Ignition Interlock Device Requirements for Idaho DUI Cases

Idaho courts may order ignition interlock device installation as a condition of any restricted driving permit issued during your suspension period, governed by Idaho Code § 18-8008. If you applied for and received a restricted license during suspension, the IID must remain installed for the entire duration of the restricted license period, which runs concurrent with or following the suspension period depending on your offense count and judicial order. The court sets IID duration individually — there is no standardized statewide template.

Even if you did not obtain a restricted license during suspension, some judges order IID installation as a post-reinstatement condition for a specified period following full license restoration. Verify your sentencing order or contact the issuing court to confirm whether IID installation is required before you can reinstate. If required, you must provide ITD with proof of installation from an Idaho-approved IID vendor before reinstatement processes. Approved vendors include Intoxalock, LifeSafer, and Smart Start, among others listed on the ITD website.
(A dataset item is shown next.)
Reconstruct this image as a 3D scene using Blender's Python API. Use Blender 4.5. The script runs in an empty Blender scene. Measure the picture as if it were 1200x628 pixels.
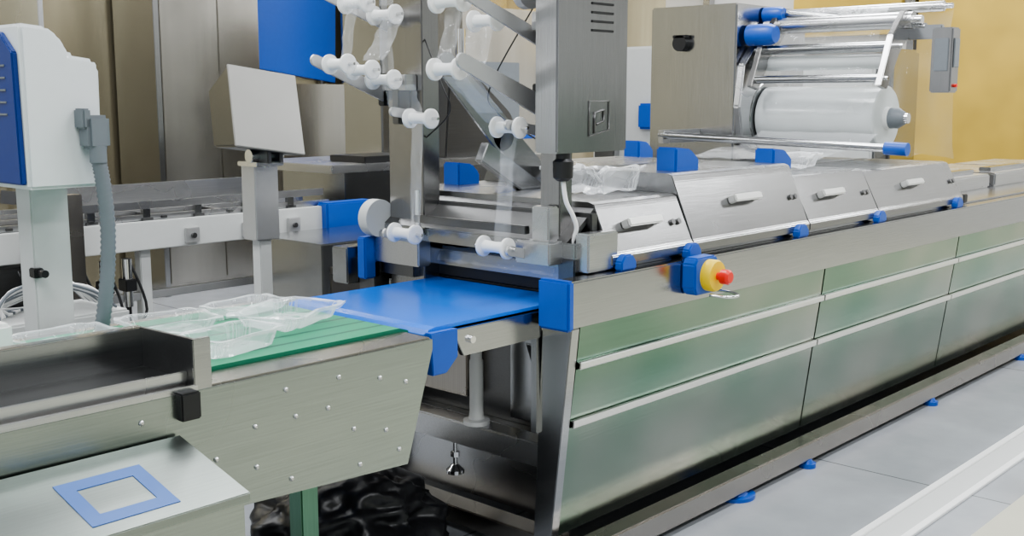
import bpy, bmesh, math, random
from mathutils import Vector, Matrix, noise
random.seed(7)
# ------------------------------------------------------------------ materials
def nmat(name):
    m=bpy.data.materials.new(name);m.use_nodes=True
    return m,m.node_tree,m.node_tree.nodes['Principled BSDF']
def plain(name,col,rough=0.5,metal=0.0,bump=0.0,var=0.05,scale=25.0,**kw):
    m,nt,b=nmat(name)
    tc=nt.nodes.new('ShaderNodeTexCoord');n=nt.nodes.new('ShaderNodeTexNoise');n.inputs['Scale'].default_value=scale
    nt.links.new(tc.outputs['Object'],n.inputs['Vector'])
    mx=nt.nodes.new('ShaderNodeMixRGB');mx.inputs[1].default_value=(*[c*(1-var) for c in col],1);mx.inputs[2].default_value=(*[min(1,c*(1+var)) for c in col],1)
    nt.links.new(n.outputs[0],mx.inputs[0]);nt.links.new(mx.outputs[0],b.inputs['Base Color'])
    b.inputs['Roughness'].default_value=rough;b.inputs['Metallic'].default_value=metal
    if bump:
        bp=nt.nodes.new('ShaderNodeBump');bp.inputs['Strength'].default_value=bump;nt.links.new(n.outputs[0],bp.inputs['Height']);nt.links.new(bp.outputs[0],b.inputs['Normal'])
    for k,v in kw.items(): b.inputs[k.replace('_',' ')].default_value=v
    return m
def steel(name,col=(0.42,0.425,0.43),rough=0.19,stretch=(1,60,60),var=0.16,bump=0.02,col2=None,nscale=4.0):
    m,nt,b=nmat(name)
    tc=nt.nodes.new('ShaderNodeTexCoord');mp=nt.nodes.new('ShaderNodeMapping');mp.inputs['Scale'].default_value=stretch
    n=nt.nodes.new('ShaderNodeTexNoise');n.inputs['Scale'].default_value=nscale;n.inputs['Detail'].default_value=4
    n2=nt.nodes.new('ShaderNodeTexNoise');n2.inputs['Scale'].default_value=2.2;n2.inputs['Detail'].default_value=2
    nt.links.new(tc.outputs['Object'],mp.inputs[0]);nt.links.new(mp.outputs[0],n.inputs['Vector']);nt.links.new(tc.outputs['Object'],n2.inputs['Vector'])
    mx=nt.nodes.new('ShaderNodeMixRGB');mx.inputs[1].default_value=(*[c*(1-var) for c in col],1);mx.inputs[2].default_value=(*[c*(1+var) for c in col],1)
    nt.links.new(n.outputs[0],mx.inputs[0])
    out=mx.outputs[0]
    if col2:
        cr=nt.nodes.new('ShaderNodeValToRGB');cr.color_ramp.elements[0].position=.32;cr.color_ramp.elements[1].position=.66
        n3=nt.nodes.new('ShaderNodeTexNoise');n3.inputs['Scale'].default_value=1.6;n3.inputs['Detail'].default_value=1;nt.links.new(tc.outputs['Object'],n3.inputs['Vector']);nt.links.new(n3.outputs[0],cr.inputs[0])
        m2=nt.nodes.new('ShaderNodeMixRGB');m2.inputs[2].default_value=(*col2,1);nt.links.new(cr.outputs[0],m2.inputs[0]);nt.links.new(out,m2.inputs[1]);out=m2.outputs[0]
    nt.links.new(out,b.inputs['Base Color'])
    mr=nt.nodes.new('ShaderNodeMapRange');mr.inputs[3].default_value=rough*0.7;mr.inputs[4].default_value=rough*1.3
    nt.links.new(n2.outputs[0],mr.inputs[0]);nt.links.new(mr.outputs[0],b.inputs['Roughness'])
    bp=nt.nodes.new('ShaderNodeBump');bp.inputs['Strength'].default_value=bump;bp.inputs['Distance'].default_value=0.01
    nt.links.new(n.outputs[0],bp.inputs['Height']);nt.links.new(bp.outputs[0],b.inputs['Normal'])
    b.inputs['Metallic'].default_value=1.0
    return m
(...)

IID installation costs typically range from $70 to $150, with monthly monitoring and calibration fees adding $60 to $80 per month for the duration of the court-ordered period. These costs are separate from your reinstatement fee and SR-22 insurance premium. Attempting to bypass, tamper with, or remove the device before the court-ordered period ends triggers immediate license re-suspension and potential criminal contempt charges.

Idaho DUI Reinstatement Fee

$25+

Idaho's base reinstatement fee is $25, but DUI-related suspensions carry elevated fees set under Idaho Code § 49-326. The exact DUI reinstatement fee amount should be verified with ITD Driver Services before payment, as fee schedules are subject to legislative revision.

Idaho Code § 49-326

What Happens If Your SR-22 Lapses During the Three-Year Period

Idaho's SR-22 requirement is continuous for three years from your reinstatement date. If your insurance carrier cancels your policy or you cancel it yourself during this period, the carrier notifies ITD electronically within 24 hours through Idaho's Insurance Verification System. ITD suspends your license immediately upon receiving the lapse notification, with no grace period. You receive a suspension notice by mail, but the suspension is effective the day ITD records the lapse, not the day you receive the notice.
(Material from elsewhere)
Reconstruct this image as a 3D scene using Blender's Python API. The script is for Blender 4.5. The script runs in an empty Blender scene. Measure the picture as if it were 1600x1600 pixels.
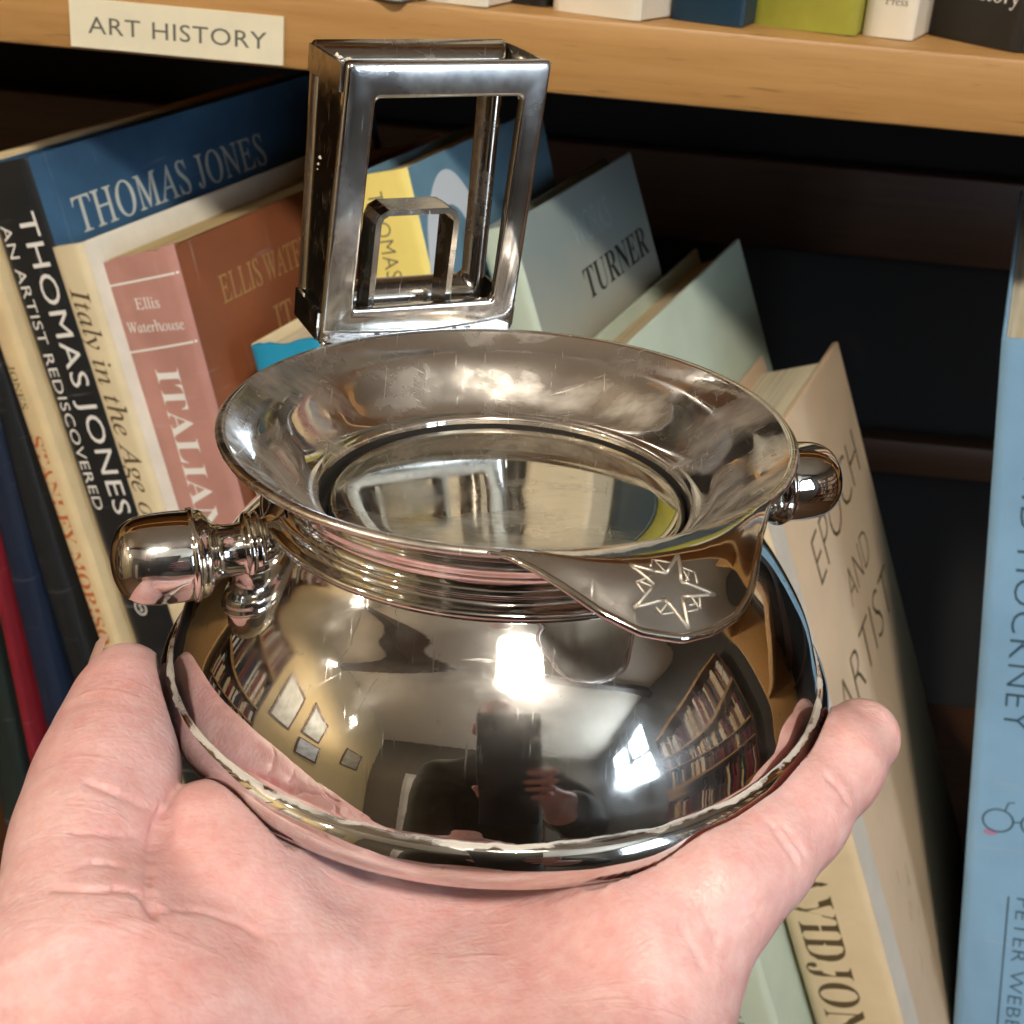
import bpy, bmesh, math, random
import numpy as np
from mathutils import Vector, Matrix

random.seed(7)
RNG = np.random.default_rng(7)
SC = bpy.context.scene
COL = SC.collection
mm = 0.001
EYE = 1.45                                   # camera height above the shop floor (m)
R = math.radians

# ------------------------------------------------------------------ camera, world, lamps, exposure
pitch, roll, fpx = R(26.0), R(5.3), 2200.0
F = Vector((0, math.cos(pitch), -math.sin(pitch)))
U0 = Vector((0, math.sin(pitch), math.cos(pitch)))
R0 = Vector((1, 0, 0))
RC = R0 * math.cos(roll) + U0 * math.sin(roll)
UC = -R0 * math.sin(roll) + U0 * math.cos(roll)
cam = bpy.data.cameras.new('camera')
cam.sensor_width = 36.0
cam.lens = 36.0 * fpx / 1600.0
cam.clip_start = 0.01
cam.clip_end = 60.0
cam.dof.use_dof = True
cam.dof.focus_distance = 0.212
cam.dof.aperture_fstop = 62.0
camo = bpy.data.objects.new('camera', cam)
camo.matrix_world = Matrix(((RC.x, UC.x, -F.x, 0), (RC.y, UC.y, -F.y, 0), (RC.z, UC.z, -F.z, EYE), (0, 0, 0, 1)))
COL.objects.link(camo)
SC.camera = camo

world = bpy.data.worlds.new('World')
SC.world = world
world.use_nodes = True
wb = world.node_tree.nodes['Background']
wb.inputs[0].default_value = (0.75, 0.85, 1.0, 1)
wb.inputs[1].default_value = 0.02

LAMP_POS = Vector((0.20, -0.86, EYE + 1.12))
LAMP_L = 255.0
LAMP2_POS = Vector((-1.75, -1.35, EYE + 0.85))
LAMP2_L = 900.0
SKY_L = 17.0

SC.view_settings.view_transform = 'Standard'
SC.view_settings.look = 'None'
SC.view_settings.gamma = 1.0
SC.view_settings.exposure = 0.0
SC.cycles.use_denoising = True
SC.cycles.max_bounces = 9
SC.cycles.diffuse_bounces = 4
SC.cycles.glossy_bounces = 6
SC.cycles.sample_clamp_indirect = 6.0
SC.cycles.caustics_reflective = False
SC.cycles.caustics_refractive = False

# ------------------------------------------------------------------ helpers
def W(p):
    return Vector((p[0] * mm, p[1] * mm, p[2] * mm + EYE))

def tag(o, label=None, cat=None, group=None, kind=None):
    if label: o['label'] = label
    if cat: o['category'] = cat
    if group: o['group'] = group
    if kind: o['kind'] = kind
    return o

def empty(name, mat=None, label=None, cat=None, group=None):
    o = bpy.data.objects.new(name, None)
    o.empty_display_size = 0.02
    COL.objects.link(o)
    if mat is not None: o.matrix_world = mat
    return tag(o, label, cat, group)

def mesh_obj(name, verts, faces, mat, parent=None, smooth=False, scale=mm, auto=None):
    me = bpy.data.meshes.new(name)
    v = np.asarray(verts, dtype=float) * scale
    me.from_pydata(v.tolist(), [], [tuple(int(i) for i in f) for f in faces])
    me.update()
    bm = bmesh.new(); bm.from_mesh(me)
    bmesh.ops.recalc_face_normals(bm, faces=bm.faces)
    bm.to_mesh(me); bm.free()
    if smooth:
        me.polygons.foreach_set('use_smooth', [True] * len(me.polygons))
        if auto: me.set_sharp_from_angle(angle=R(auto))
    o = bpy.data.objects.new(name, me)
    COL.objects.link(o)
    if mat is not None:
        for m in (mat if isinstance(mat, (list, tuple)) else [mat]): me.materials.append(m)
    if parent is not None: o.parent = parent
    return o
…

Reinstating after an SR-22 lapse requires filing a new SR-22 with a different carrier or reinstating your policy with the original carrier, then paying another reinstatement fee to ITD. The three-year SR-22 clock does not reset — it continues from your original reinstatement date — but each lapse-triggered suspension adds processing delays and additional fees. Two or more lapses within the three-year period may trigger stricter reinstatement conditions or extended SR-22 filing periods at ITD's discretion.
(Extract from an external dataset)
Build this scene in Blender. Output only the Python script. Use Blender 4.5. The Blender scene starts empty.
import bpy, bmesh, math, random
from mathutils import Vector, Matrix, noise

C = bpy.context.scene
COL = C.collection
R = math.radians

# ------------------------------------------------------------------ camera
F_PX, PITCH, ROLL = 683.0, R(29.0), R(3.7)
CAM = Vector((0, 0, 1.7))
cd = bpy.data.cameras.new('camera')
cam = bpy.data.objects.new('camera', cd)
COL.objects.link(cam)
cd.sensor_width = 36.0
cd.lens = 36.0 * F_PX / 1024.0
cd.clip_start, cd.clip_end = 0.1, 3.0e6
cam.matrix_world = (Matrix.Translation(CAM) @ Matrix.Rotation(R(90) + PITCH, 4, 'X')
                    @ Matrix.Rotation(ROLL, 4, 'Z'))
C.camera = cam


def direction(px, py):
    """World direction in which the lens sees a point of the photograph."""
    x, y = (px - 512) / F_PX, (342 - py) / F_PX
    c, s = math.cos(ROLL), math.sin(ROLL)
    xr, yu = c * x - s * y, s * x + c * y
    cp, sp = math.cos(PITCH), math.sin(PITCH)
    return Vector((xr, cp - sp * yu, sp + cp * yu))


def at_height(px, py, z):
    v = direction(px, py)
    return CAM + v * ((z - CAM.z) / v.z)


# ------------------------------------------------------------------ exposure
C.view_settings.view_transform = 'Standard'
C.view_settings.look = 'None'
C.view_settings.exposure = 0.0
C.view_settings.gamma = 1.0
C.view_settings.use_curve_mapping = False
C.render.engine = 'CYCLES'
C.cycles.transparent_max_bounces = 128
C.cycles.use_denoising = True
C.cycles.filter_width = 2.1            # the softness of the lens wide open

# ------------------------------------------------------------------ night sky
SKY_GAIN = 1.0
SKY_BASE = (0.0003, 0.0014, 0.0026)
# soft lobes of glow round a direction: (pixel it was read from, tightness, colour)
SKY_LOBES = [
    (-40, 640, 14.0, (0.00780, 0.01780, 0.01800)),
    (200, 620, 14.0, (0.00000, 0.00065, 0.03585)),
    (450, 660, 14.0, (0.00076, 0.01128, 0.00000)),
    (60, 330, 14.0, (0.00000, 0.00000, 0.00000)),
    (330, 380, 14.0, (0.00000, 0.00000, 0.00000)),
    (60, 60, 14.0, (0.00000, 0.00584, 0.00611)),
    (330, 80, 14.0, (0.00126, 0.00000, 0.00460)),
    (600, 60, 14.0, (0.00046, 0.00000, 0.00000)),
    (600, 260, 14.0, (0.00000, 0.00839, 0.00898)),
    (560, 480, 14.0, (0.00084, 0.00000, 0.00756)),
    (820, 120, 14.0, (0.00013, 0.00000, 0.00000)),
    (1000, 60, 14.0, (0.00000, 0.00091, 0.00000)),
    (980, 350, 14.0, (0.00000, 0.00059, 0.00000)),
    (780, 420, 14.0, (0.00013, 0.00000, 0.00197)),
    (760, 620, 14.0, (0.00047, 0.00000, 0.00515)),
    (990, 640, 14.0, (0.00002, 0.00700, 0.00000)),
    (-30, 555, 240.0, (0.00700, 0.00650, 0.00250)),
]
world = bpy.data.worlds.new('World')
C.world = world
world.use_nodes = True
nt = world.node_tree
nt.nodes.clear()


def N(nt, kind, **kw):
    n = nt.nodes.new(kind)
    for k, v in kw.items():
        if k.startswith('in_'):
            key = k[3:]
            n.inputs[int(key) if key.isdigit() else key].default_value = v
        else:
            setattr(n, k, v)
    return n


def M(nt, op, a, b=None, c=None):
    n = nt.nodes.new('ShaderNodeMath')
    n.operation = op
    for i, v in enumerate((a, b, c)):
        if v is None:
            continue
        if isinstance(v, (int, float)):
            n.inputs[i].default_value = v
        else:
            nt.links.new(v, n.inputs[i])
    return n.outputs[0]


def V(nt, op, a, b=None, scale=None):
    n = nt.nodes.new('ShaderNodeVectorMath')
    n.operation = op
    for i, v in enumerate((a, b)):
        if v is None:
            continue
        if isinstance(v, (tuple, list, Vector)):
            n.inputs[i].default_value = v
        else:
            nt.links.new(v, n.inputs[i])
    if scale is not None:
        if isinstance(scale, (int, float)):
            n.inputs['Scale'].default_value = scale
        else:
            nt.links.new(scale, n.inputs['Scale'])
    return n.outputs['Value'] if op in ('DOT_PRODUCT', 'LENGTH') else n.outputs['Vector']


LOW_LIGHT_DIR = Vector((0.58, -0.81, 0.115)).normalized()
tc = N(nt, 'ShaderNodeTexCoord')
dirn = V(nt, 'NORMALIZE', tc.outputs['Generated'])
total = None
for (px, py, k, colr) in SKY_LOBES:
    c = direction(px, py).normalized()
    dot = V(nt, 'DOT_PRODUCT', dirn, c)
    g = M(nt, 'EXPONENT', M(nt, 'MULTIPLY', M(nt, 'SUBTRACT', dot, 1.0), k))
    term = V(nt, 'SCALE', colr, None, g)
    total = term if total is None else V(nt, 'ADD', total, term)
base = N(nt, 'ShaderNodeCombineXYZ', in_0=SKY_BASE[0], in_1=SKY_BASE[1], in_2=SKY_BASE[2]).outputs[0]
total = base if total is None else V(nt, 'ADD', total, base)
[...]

Compare SR-22 Carriers Before You File

SR-22 filing fees vary by carrier, typically ranging from $15 to $50 as a one-time charge. Monthly premiums for liability coverage meeting Idaho's minimum limits vary significantly based on your driving history, age, county, and the carrier's underwriting appetite for post-DUI drivers. Carriers that specialize in non-standard auto insurance generally offer lower premiums for drivers with recent DUI convictions than standard-market carriers like Allstate or Nationwide, which may decline to write the policy at all or price it prohibitively high. Get quotes from at least three carriers writing SR-22 in Idaho before selecting one — premium differences of $40 to $80 per month are common between the lowest and highest quotes for identical coverage. Once your SR-22 is active and ITD confirms reinstatement, maintain the policy without interruption for the full three-year period to avoid re-suspension.